I've been having one of those days today.. You know the kind.
The day where you really start thinking about your life, and what you wanted 10 years ago, and what you've got now, and truly evaluate whether or not a change is needed. In my particular case, a change is imminent, but I need to figure out where that change is going to be. This may sound rambley, and if so I apologize, but I really need to get this out "there".
Last week, we visited NY for a wedding, and it was amazing. We had such a great time, and without romanticizing it completely, we missed it. Don't get me wrong- one of the reasons that we moved when Alex was little was the fact that I didn't want my children growing up as "Long Islanders". Kids have enough pressures on them in the world today, but as a Long Islander, there's a lot more. I noticed it during this trip back, and during many of the other recent trips.
I love being able to roll out of bed, make a cup of coffee, and go and sit on my porch in my snowman pajamas. In New York, I couldn't do that.. because of the whole, "What if the neighbors saw me?"attitude up there. I did (roll out of bed with my jammies and drink my coffee on the porch when I lived up there), but it's a whole different attitude that seems to have gotten worse since we've left.
Now that I'm in Florida, we're struggling with so many different things. Alex and his education, for one. Yes, he's gifted, and Florida recognizes it.. but honestly, what good is recognizing it if his needs still aren't being met?? Brian's job is another. My husband is an electrician for new residential construction. Florida is still building, but the hours just aren't there. We seem to finally get back on a good track, get a couple of inches forward, and then we have a week like this week, where he only worked two days, and his paycheck sends us two feet backward. A family of four in 2010 cannot survive on a weekly paycheck that is worth only two days. I'm starting to panic, because our "back up plan" is starting to fall through, and at the end of this month we need to make a choice.
Are we going to 'start over' down here, where we are, or do we 'start over' somewhere else.
I'm at a loss, because for once in my adult life I honestly have NO IDEA what I want. I want to be closer to our family up north. I want to find a job that will pay us both well.. and again, 4BabyAndMom has been wonderful to us, a blessing that I can't even begin to describe, but I just need something more concrete for our family.

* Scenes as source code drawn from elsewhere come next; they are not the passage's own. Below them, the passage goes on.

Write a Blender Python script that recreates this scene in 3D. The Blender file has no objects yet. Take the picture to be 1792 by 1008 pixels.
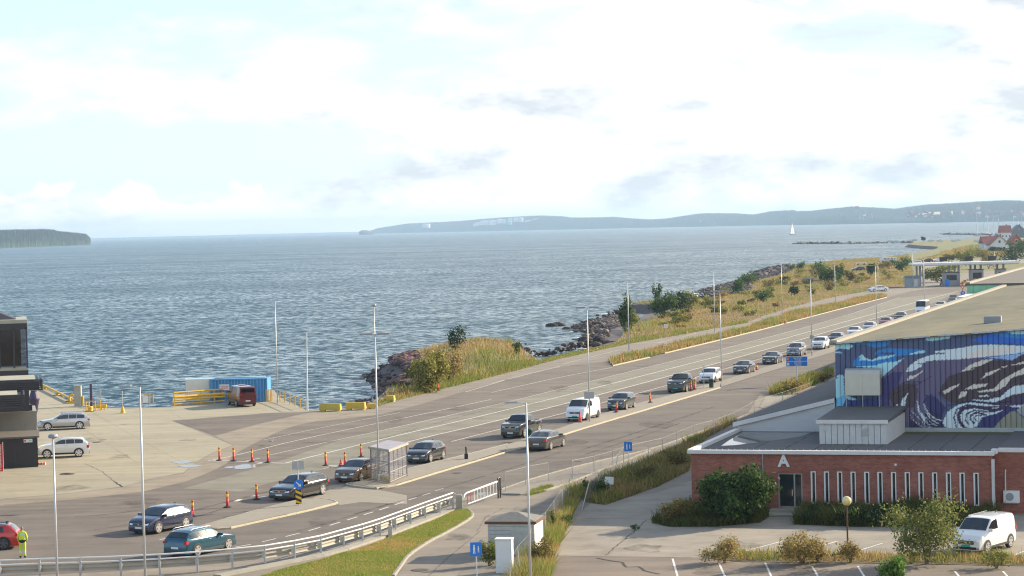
import bpy, bmesh, math, random
import numpy as np
from mathutils import Vector, Matrix
from mathutils.geometry import tessellate_polygon
R_ = math.radians
random.seed(7); rng = np.random.default_rng(7)
SC = bpy.context.scene
COL = SC.collection

# ------------------------------------------------------------------ camera
IW, IH, FPX, CAMH = 1792.0, 1008.0, 4000.0, 17.8
SLOPE, YC = 0.0245, 397.6
_r = math.atan(SLOPE); _p = math.atan((504 - YC) * math.cos(_r) / FPX)
CF = np.array([0, math.cos(_p), -math.sin(_p)])
_R0 = np.array([1.0, 0, 0]); _U0 = np.array([0, math.sin(_p), math.cos(_p)])
CR = math.cos(_r) * _R0 - math.sin(_r) * _U0
CU = math.sin(_r) * _R0 + math.cos(_r) * _U0
CC = np.array([0, 0, CAMH])
cam = bpy.data.cameras.new('camera'); cam_o = bpy.data.objects.new('camera', cam); COL.objects.link(cam_o)
cam.sensor_width = 36; cam.lens = 36 * FPX / IW; cam.clip_start = 1; cam.clip_end = 90000
cam_o.matrix_world = Matrix(((CR[0], CU[0], -CF[0], 0), (CR[1], CU[1], -CF[1], 0), (CR[2], CU[2], -CF[2], CAMH), (0, 0, 0, 1)))
SC.camera = cam_o
SC.render.resolution_x, SC.render.resolution_y = 1024, 576

# ------------------------------------------------------------------ light
SUN_AZ, SUN_EL = R_(30), R_(21)          # azimuth measured from +X towards +Y
SUN = Vector((math.cos(SUN_AZ) * math.cos(SUN_EL), math.sin(SUN_AZ) * math.cos(SUN_EL), math.sin(SUN_EL)))
sl = bpy.data.lights.new('sun', 'SUN'); sl.energy = 5.0; sl.angle = R_(0.55); sl.color = (1.0, 0.855, 0.64)
so = bpy.data.objects.new('sun', sl); COL.objects.link(so); so.location = (200, 100, 200)
so.rotation_euler = SUN.to_track_quat('Z', 'Y').to_euler()

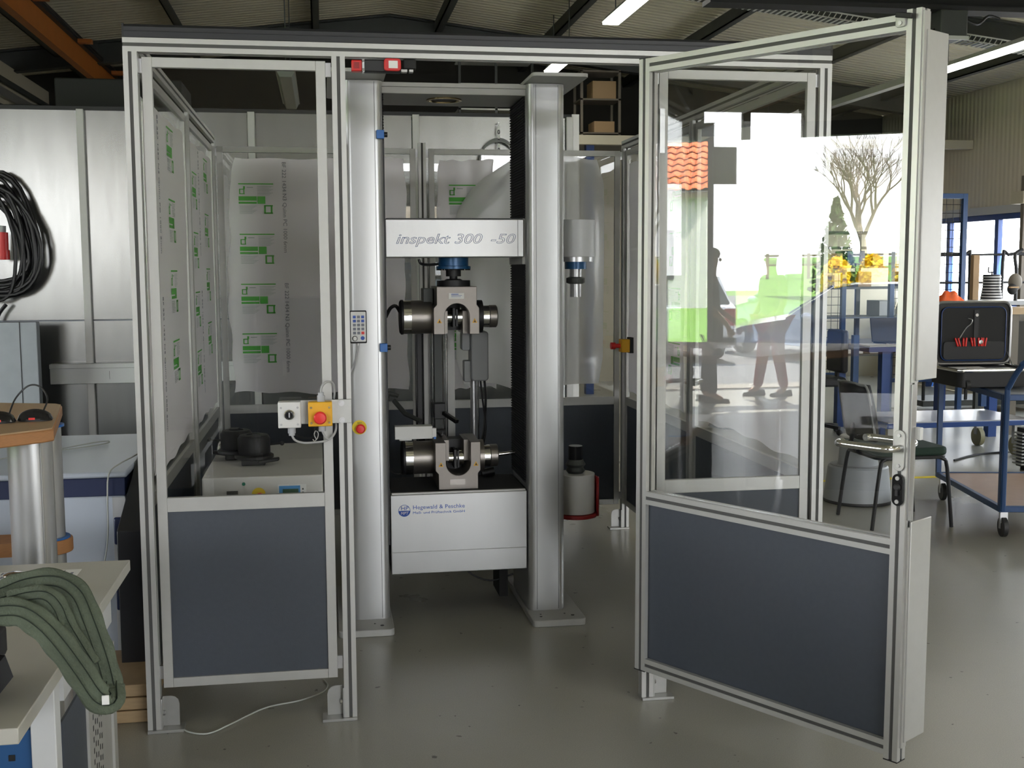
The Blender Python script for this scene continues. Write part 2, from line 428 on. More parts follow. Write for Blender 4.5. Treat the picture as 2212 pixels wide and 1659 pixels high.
# right wall with long window band
WB, WT = 1.08, 2.21
wr = MB().box(XR, YF, 0, XR+.2, YB, WB).box(XR, YF, WT, XR+.2, YB, 3.80).box(XR, YF, WB, XR+.2, -.5, WT).box(XR, 11.6, WB, XR+.2, YB, WT)
struct('wall_right', wr, 'cladding')
mb = MB().box(XR-.012, -.5, WT, XR+.02, 11.6, WT+.10)
struct('trim_1', mb, 'render_white')
boxm = MB().box(XR-.10, -.6, WB-.04, XR+.02, 11.7, WB); struct('trim_2', boxm, 'tool_blue')
yw = [-.5, 1.52, 3.54, 5.5, 7.1, 8.20, 9.38, 10.5, 11.6]
for i in range(len(yw)-1):
    a, b = yw[i], yw[i+1]
    f = MB().box(XR+.02, a, WB, XR+.08, a+.04, WT).box(XR+.02, b-.04, WB, XR+.08, b, WT).box(XR+.02, a+.04, WB, XR+.08, b-.04, WB+.05).box(XR+.02, a+.04, WT-.07, XR+.08, b-.04, WT).box(XR+.03, a+.04, 1.70, XR+.07, b-.04, 1.725)
    w_ = struct('window_%d' % (i+1), f, 'tool_blue')
    boxp('pane', 'pane', w_, XR+.045, a+.04, WB+.05, XR+.052, b-.04, WT-.07)
# left wall with open gate
GY0, GY1, GZ = -4.1, 1.02, 2.78
struct('wall_left', MB().box(XL-.2, YF, 0, XL, GY0, 3.75).box(XL-.2, GY1, 0, XL, YB, 3.75).box(XL-.2, GY0, GZ, XL, GY1, 3.75), 'cream')
struct('trim_3', MB().box(XL-.05, .17, 0, XL+.1, .45, GZ), 'cream_dark')
struct('trim_4', MB().box(XL-.02, GY0, GZ-.02, XL+.12, GY1, GZ+.12), 'dark_steel')
# front wall behind the camera: one gate, high left opening shaped for top light
g = MB()
g.box(XL, YF-.2, 0, -5.6, YF, 3.8).box(-5.6, YF-.2, 0, -2.2, YF, 1.7).box(-2.2, YF-.2, 0, 1.4, YF, 4.6).box(7.6, YF-.2, 0, XR, YF, 3.9)
g.prism([(XL, 3.3), (-2.2, 3.3), (-2.2, roofz(-2.2)), (XL, roofz(XL))], 'y', YF-.2, YF)
g.prism([(1.4, 3.62), (7.6, 3.62), (7.6, roofz(7.6)), (1.5, roofz(1.5)), (1.4, roofz(1.4))], 'y', YF-.2, YF)
g.prism([(XL, 3.6), (-5.6, 3.6), (-5.6, roofz(-5.6)), (XL, roofz(XL))], 'y', YF-.2, YF)
g.prism([(7.6, 3.8), (XR, 3.7), (XR, roofz(XR)), (7.6, roofz(7.6))], 'y', YF-.2, YF)
g.prism([(-2.2, 4.0), (1.4, 4.5), (1.4, roofz(1.4)), (-2.2, roofz(-2.2))], 'y', YF-.2, YF)
struct('wall_front', g, 'cream_dark')
# sectional gate: raised leaf with a window strip at the top
d1 = MB().box(1.4, YF-.12, 2.62, 7.6, YF-.06, 3.08).box(1.4, YF-.12, 3.52, 7.6, YF-.06, 3.62)
for x in (1.4, 2.3, 3.2, 4.1, 5.17, 5.90, 6.7, 7.5): d1.box(x, YF-.12, 3.08, x+.10, YF-.06, 3.52)
dd = struct('door_1', d1, 'cream_dark')
struct('trim_5', MB().box(1.40, YF-.05, 0, 1.52, YF+.03, 3.6).box(7.48, YF-.05, 0, 7.6, YF+.03, 3.6), 'dark_steel')
struct('trim_6', MB().box(5.17, YF-.02, 2.2, 5.32, YF+.14, 3.9).prism([(4.9, 3.9), (5.02, 3.9), (5.32, 3.45), (5.2, 3.40)], 'y', YF, YF+.14), 'dark_steel')
# back gable: cream below, dark loft above
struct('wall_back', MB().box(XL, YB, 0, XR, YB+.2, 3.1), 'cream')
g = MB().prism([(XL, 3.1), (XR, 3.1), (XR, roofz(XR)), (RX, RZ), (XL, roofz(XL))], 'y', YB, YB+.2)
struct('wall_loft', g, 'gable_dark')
# rafters and purlins
def rafter(y, h=.26, w=.14):
    for xa, xb in ((XL, RX), (RX, XR)):
        za, zb = roofz(xa)-.01, roofz(xb)-.01
        m_ = MB().prism([(xa, za-.02), (xb, zb-.02), (xb, zb), (xa, za)], 'y', y-w/2, y+w/2)
        m_.prism([(xa, za-h), (xb, zb-h), (xb, zb-h+.02), (xa, za-h+.02)], 'y', y-w/2, y+w/2)
        m_.prism([(xa, za-h+.01), (xb, zb-h+.01), (xb, zb-.01), (xa, za-.01)], 'y', y-.006, y+.006)
        tag(m_.build('rafter', 'dark_steel'), None, None, kind='structure')
for y in (-8, -4.2, -.5, 3.2, 6.9, 10.7): rafter(y)
for x in (-5.4, -3.9, -2.4, -.9, .6, 2.1, 3.44, 4.96, 6.56, 8.05):
    z = roofz(x)
    m_ = MB().box(x-.05, YF, z-.14, x-.035, YB, z-.01).box(x-.05, YF, z-.14, x+.04, YB, z-.128)
    tag(m_.build('purlin', 'dark_steel'), None, None, kind='structure')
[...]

I'm not necessarily worried about finding a job for me.. I could apply to do just about anything- secretarial, substituting, retail- it's Brian that concerns me.

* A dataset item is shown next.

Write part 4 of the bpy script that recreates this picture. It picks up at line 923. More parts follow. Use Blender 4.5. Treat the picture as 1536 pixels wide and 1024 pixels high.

I love Pennsylvania, upstate New York, Connecticut, and Vermont, but can I find him a job, us a place to live, and a good school for the kids?? I feel the least resourceful I've felt in my entire life. I don't even know where to begin. I'm exasperated.
No matter what happens, or where our new beginning is going to be, I know that it's going to be difficult, but I just need a direction. Some sort of sign.. a word from God.. something.
What would you do? Pretend that at the end of this month, you are in my shoes, and need to make a drastic change.. what would you do??